| Materials provided |
————

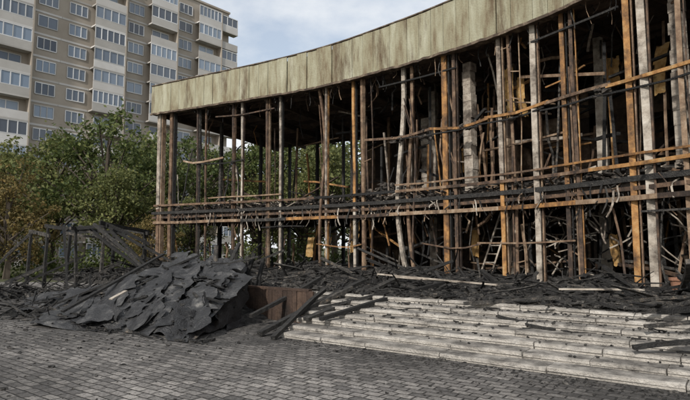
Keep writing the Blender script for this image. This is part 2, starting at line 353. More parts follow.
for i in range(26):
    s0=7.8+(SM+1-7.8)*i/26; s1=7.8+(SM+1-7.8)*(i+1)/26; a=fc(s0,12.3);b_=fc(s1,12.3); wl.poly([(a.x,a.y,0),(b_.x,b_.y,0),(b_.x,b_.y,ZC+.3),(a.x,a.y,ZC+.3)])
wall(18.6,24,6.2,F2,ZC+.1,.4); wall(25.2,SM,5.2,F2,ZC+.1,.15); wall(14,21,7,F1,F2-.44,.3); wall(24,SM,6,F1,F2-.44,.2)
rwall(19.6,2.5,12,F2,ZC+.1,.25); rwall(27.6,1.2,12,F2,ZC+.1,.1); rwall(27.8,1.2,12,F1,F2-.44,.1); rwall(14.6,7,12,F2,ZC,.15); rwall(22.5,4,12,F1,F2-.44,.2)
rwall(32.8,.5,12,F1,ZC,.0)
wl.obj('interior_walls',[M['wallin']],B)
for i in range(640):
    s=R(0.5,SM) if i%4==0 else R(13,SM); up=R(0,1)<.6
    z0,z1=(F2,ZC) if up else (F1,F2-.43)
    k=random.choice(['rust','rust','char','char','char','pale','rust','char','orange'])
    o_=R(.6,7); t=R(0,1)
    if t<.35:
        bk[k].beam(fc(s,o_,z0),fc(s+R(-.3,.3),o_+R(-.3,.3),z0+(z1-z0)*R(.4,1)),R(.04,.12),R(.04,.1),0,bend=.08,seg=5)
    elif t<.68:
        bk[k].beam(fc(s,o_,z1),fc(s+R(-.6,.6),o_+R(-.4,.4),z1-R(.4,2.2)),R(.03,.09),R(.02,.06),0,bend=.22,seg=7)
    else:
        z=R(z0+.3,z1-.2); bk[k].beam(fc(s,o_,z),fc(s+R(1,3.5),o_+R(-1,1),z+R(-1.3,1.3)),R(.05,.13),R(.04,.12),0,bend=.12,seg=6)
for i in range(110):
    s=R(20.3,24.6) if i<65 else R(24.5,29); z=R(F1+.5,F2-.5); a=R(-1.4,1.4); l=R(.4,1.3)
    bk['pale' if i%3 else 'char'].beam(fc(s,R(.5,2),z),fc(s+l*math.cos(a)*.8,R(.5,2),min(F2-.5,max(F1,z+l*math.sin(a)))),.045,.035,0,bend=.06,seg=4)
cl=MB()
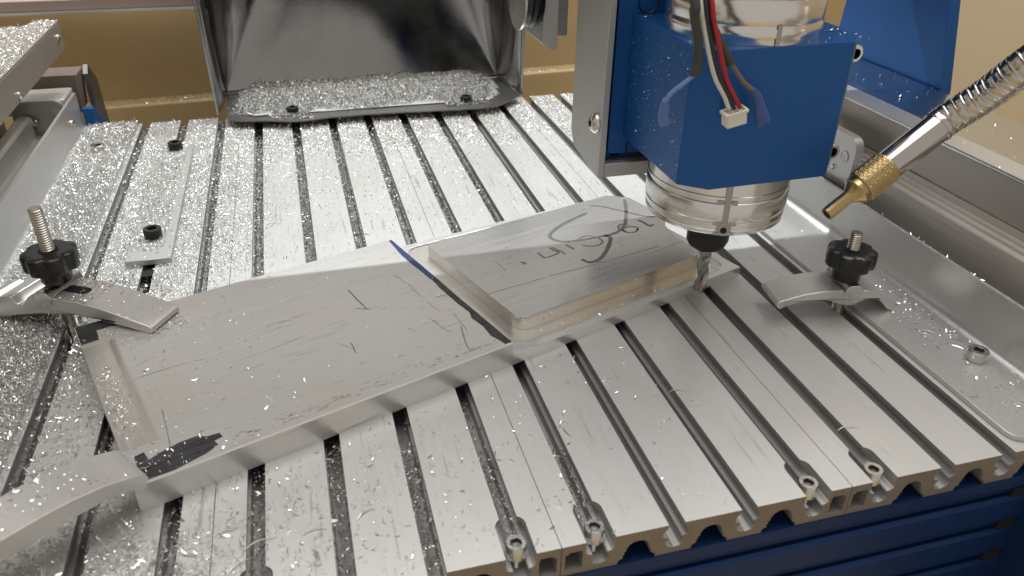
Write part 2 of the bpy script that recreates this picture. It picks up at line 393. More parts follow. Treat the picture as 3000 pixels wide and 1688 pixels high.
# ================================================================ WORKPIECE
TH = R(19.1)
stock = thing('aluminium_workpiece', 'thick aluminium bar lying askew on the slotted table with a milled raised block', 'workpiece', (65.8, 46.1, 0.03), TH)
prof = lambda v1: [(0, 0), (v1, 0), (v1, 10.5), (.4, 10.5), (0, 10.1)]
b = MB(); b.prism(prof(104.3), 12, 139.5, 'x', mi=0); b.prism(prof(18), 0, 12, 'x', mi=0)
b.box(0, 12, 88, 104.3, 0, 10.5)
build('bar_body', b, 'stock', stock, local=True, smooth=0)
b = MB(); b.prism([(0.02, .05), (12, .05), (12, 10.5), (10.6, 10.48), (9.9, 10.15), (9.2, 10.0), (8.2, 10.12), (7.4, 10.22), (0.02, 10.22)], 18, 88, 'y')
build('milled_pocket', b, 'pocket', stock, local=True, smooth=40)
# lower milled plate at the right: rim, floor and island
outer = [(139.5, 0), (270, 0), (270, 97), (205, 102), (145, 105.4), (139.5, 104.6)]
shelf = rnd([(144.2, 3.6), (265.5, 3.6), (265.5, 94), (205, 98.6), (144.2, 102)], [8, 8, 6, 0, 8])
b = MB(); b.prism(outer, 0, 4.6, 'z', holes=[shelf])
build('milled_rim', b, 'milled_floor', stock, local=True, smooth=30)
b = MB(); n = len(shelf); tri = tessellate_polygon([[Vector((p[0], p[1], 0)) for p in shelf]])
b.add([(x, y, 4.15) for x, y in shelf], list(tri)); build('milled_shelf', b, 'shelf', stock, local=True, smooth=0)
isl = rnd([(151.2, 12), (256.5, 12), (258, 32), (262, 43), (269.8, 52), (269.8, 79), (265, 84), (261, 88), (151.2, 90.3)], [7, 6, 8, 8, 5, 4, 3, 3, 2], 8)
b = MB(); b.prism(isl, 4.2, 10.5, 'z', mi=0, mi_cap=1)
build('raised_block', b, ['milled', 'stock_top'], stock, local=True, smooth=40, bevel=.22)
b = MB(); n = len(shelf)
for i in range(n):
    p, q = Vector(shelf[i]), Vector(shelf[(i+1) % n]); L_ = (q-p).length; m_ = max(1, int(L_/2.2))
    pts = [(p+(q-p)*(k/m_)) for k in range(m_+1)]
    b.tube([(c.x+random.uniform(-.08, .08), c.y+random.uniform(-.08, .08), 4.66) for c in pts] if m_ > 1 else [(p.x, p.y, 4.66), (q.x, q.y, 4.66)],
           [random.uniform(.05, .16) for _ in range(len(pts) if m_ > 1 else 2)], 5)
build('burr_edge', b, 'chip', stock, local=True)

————

| Aim of the exercise |
Search the records above for the string "part". Copy every line that contains it.

| Worked solution |
Keep writing the Blender script for this image. This is part 2, starting at line 353. More parts follow.
Write part 2 of the bpy script that recreates this picture. It picks up at line 393. More parts follow. Treat the picture as 3000 pixels wide and 1688 pixels high.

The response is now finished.